Scene script records
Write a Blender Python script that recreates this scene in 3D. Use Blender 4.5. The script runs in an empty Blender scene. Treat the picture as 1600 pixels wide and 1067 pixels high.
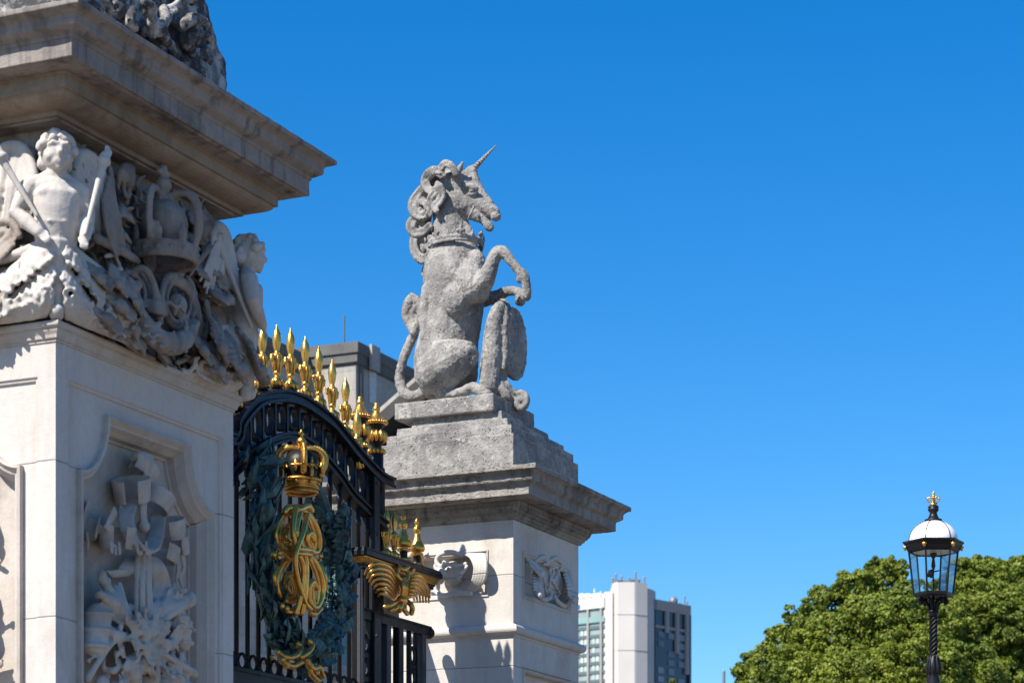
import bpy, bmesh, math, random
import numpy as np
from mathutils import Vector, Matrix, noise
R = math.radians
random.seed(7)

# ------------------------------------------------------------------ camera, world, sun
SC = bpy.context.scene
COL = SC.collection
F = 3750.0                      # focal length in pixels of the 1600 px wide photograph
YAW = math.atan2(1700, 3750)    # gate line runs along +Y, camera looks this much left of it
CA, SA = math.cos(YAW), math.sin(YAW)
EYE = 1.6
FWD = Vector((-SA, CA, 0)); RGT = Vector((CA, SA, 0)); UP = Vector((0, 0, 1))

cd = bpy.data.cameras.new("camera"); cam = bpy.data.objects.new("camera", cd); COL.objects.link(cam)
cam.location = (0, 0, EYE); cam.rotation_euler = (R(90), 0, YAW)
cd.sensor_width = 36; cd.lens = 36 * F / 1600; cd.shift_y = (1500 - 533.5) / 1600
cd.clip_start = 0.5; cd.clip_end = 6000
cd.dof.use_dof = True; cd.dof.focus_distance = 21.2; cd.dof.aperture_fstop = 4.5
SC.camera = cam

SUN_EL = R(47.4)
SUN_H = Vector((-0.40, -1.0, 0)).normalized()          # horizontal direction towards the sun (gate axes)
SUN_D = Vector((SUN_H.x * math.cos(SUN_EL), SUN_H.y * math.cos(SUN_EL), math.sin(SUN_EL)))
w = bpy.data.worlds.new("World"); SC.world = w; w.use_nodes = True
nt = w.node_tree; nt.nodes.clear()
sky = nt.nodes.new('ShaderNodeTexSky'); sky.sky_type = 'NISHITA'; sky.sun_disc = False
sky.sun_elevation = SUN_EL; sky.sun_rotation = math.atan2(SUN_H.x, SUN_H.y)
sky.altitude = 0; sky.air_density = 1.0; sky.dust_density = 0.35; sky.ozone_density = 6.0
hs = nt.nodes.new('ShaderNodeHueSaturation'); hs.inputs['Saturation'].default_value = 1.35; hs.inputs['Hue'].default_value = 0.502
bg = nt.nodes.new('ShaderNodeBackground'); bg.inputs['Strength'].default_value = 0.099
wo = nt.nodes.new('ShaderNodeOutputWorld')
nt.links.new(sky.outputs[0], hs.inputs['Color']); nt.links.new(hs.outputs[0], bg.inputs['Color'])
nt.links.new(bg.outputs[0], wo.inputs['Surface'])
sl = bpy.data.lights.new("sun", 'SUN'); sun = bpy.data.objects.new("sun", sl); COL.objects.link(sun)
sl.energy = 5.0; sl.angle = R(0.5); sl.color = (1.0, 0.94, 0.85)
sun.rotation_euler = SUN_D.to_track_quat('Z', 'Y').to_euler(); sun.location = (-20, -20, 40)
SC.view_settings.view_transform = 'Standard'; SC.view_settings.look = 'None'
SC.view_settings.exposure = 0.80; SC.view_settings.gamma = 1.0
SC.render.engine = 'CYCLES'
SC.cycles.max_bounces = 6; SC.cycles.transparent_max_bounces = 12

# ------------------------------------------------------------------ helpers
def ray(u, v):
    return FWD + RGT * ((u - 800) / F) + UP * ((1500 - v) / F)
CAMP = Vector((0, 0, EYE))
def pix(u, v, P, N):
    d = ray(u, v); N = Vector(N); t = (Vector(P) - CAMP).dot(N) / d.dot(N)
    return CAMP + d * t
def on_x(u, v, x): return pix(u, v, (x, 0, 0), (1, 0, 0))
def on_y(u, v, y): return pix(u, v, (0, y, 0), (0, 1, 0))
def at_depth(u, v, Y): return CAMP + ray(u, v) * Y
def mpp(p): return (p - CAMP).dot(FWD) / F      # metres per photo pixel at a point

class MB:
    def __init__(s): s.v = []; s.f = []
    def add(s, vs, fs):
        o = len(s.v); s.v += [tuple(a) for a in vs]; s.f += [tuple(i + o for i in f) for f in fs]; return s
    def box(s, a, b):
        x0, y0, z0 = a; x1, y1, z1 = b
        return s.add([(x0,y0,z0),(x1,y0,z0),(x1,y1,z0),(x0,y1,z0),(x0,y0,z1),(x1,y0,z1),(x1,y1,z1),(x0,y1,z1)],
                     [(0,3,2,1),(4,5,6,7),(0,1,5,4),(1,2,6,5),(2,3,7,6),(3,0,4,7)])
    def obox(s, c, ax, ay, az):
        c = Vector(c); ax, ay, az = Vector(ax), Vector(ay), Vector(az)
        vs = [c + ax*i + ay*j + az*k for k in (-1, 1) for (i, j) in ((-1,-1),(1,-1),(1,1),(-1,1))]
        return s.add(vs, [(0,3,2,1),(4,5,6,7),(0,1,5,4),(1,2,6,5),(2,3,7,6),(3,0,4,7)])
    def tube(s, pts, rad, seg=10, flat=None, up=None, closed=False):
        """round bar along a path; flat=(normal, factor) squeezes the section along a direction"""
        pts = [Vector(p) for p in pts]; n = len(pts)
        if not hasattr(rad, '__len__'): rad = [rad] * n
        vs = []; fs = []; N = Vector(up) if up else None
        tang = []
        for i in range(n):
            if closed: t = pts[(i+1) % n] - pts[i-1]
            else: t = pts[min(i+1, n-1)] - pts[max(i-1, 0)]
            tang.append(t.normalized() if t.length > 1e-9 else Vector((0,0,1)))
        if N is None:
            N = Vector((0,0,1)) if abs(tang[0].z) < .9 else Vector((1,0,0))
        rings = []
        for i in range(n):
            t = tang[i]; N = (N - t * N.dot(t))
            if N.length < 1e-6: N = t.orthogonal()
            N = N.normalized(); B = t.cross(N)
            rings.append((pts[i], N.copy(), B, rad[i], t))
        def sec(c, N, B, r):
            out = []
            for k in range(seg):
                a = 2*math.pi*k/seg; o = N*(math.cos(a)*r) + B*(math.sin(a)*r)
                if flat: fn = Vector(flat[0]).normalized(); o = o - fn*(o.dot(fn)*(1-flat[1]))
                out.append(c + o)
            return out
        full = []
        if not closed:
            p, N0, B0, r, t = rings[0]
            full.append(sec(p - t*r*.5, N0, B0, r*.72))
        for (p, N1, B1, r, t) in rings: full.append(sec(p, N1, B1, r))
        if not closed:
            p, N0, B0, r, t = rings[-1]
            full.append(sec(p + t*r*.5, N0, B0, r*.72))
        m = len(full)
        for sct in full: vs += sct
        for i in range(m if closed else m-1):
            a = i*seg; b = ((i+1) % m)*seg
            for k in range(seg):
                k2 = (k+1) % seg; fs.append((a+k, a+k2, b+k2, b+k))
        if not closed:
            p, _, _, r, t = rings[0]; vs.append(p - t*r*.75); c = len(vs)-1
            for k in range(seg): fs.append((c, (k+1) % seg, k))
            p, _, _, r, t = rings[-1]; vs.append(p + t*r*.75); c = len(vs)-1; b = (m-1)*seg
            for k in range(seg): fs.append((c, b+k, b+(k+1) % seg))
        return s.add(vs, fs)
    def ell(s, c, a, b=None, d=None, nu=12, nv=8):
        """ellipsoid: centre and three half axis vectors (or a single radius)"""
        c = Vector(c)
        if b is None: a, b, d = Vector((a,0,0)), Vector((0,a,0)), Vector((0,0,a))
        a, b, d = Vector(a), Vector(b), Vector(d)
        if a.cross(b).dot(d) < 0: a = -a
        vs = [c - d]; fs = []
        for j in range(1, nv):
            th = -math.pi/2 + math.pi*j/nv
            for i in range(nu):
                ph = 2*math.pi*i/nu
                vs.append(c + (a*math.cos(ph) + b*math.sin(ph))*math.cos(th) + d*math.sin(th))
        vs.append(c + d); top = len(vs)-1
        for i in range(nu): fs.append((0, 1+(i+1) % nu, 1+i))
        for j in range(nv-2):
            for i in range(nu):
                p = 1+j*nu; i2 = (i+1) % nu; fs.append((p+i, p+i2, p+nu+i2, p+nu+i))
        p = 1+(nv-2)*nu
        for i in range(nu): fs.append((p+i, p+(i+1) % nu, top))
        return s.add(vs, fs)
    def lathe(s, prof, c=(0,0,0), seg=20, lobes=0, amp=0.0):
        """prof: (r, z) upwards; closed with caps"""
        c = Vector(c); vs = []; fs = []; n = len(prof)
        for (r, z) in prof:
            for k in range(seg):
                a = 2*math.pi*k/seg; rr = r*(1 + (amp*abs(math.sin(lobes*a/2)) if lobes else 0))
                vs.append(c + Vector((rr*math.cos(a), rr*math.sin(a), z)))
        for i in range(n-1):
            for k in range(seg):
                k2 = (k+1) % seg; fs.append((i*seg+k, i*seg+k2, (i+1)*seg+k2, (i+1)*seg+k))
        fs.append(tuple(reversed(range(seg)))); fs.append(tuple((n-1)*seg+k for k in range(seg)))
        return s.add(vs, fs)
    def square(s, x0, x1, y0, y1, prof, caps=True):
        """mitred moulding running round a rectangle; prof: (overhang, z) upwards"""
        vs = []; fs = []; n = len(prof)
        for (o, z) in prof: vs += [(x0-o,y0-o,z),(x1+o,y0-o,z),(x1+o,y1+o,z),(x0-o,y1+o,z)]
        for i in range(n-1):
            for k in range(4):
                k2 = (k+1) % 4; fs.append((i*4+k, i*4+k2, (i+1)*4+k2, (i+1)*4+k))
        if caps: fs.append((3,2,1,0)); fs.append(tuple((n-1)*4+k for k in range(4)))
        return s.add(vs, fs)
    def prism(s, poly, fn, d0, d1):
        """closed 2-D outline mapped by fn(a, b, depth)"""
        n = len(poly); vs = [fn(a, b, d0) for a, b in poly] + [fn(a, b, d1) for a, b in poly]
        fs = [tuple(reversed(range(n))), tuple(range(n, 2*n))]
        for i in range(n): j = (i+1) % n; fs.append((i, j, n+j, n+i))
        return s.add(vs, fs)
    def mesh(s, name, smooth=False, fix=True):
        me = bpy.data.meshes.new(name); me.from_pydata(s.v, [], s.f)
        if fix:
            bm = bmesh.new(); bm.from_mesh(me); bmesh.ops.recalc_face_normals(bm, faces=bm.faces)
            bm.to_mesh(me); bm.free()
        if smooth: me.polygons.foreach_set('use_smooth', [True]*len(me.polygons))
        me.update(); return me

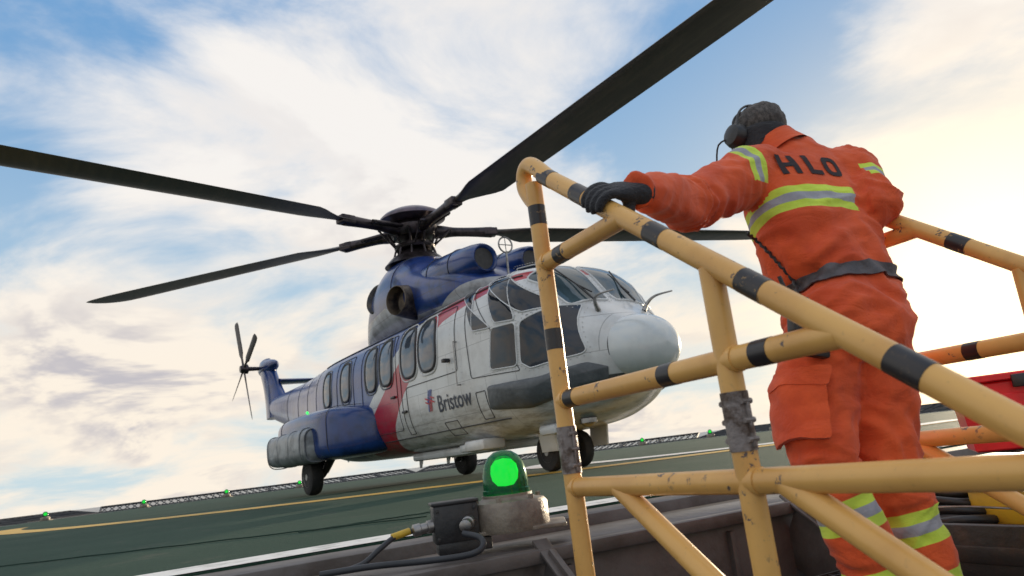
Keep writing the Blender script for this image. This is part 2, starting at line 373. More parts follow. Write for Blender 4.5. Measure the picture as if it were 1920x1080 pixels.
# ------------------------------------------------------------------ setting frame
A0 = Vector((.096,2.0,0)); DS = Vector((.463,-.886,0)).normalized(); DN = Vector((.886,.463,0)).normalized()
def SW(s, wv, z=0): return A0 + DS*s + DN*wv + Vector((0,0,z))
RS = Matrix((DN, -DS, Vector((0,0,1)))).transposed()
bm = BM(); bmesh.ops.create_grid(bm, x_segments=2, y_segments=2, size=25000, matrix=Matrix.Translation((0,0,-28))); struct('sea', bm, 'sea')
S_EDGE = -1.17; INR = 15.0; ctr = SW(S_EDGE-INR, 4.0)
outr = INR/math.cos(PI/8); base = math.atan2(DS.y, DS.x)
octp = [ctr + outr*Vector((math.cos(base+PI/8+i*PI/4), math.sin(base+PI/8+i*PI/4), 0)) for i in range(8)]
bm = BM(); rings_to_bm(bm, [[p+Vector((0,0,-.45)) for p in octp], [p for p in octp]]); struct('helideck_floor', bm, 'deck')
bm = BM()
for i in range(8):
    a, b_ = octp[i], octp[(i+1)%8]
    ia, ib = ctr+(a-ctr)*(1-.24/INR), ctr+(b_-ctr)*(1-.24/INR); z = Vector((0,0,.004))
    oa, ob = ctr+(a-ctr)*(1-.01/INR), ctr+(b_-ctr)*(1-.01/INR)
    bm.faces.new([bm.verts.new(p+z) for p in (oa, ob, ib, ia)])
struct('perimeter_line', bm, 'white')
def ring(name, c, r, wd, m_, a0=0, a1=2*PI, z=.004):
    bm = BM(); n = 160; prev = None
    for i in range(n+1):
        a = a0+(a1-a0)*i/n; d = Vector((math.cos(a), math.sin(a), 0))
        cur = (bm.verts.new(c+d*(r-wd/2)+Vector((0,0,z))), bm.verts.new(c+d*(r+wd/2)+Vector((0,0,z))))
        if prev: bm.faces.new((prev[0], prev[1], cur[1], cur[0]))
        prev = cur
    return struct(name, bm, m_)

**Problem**
Every line from the top of the material above through the line with "random.seed(7)" should be duplicated exactly, please; leave out the pictures.

**Answer to the exercise**
Write a Blender Python script that recreates this scene in 3D. Use Blender 4.5. The script runs in an empty Blender scene. Treat the picture as 1600 pixels wide and 1067 pixels high.
import bpy, bmesh, math, random
import numpy as np
from mathutils import Vector, Matrix, noise
R = math.radians
random.seed(7)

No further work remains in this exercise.